When dealing with fractions, especially in algebra, it's crucial to work with a common playing field for the denominators. This common field is known as the Least Common Denominator (LCD). To find the LCD, you need to determine the least common multiple (LCM) of all the denominators involved. This means finding the smallest number that each of the denominators can divide into without leaving a remainder. In our exercise, we encountered the fractions \( \frac{x}{7} \) and \( \frac{5}{3} \). Here, our task was to find the LCM of 7 and 3, which is 21. A simple way to grasp this concept is:

• List the multiples of each number.
• The smallest shared number is the LCD.

By transforming the denominators to a common value, we simplify the task of combining fractions.

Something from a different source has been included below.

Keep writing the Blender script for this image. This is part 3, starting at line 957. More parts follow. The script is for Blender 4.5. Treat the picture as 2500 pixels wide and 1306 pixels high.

Once fractions have a common denominator, combining them becomes straightforward. This essentially means adding or subtracting the numerators while maintaining the common denominator. Consider the fractions with the least common denominator 21: \[ \frac{3x}{21} + \frac{35}{21} \]You simply add the numerators together, giving:\[ \frac{3x + 35}{21} \]Remember, the denominator stays the same because the parts we're combining are now comparable. This method not only simplifies the process but also ensures accuracy when working with algebraic expressions.

An algebraic expression is a mathematical phrase that can contain numbers, variables, and operational symbols. In our example, the expression \( \frac{x}{7} + \frac{5}{3} \) involves a variable \( x \), which signifies a quantity that may change. Understanding these expressions involves recognizing their components:

• Terms: Parts of the expression separated by addition or subtraction symbols.
• Coefficients: The numbers that multiply the variables.
• Variables: Letters that represent unknown values or can be any number.

Working with algebraic fractions means applying these concepts in conjunction to operations such as finding the LCD and combining the terms effectively. Recognizing how these pieces fit together enhances comprehension and problem-solving skills in algebra.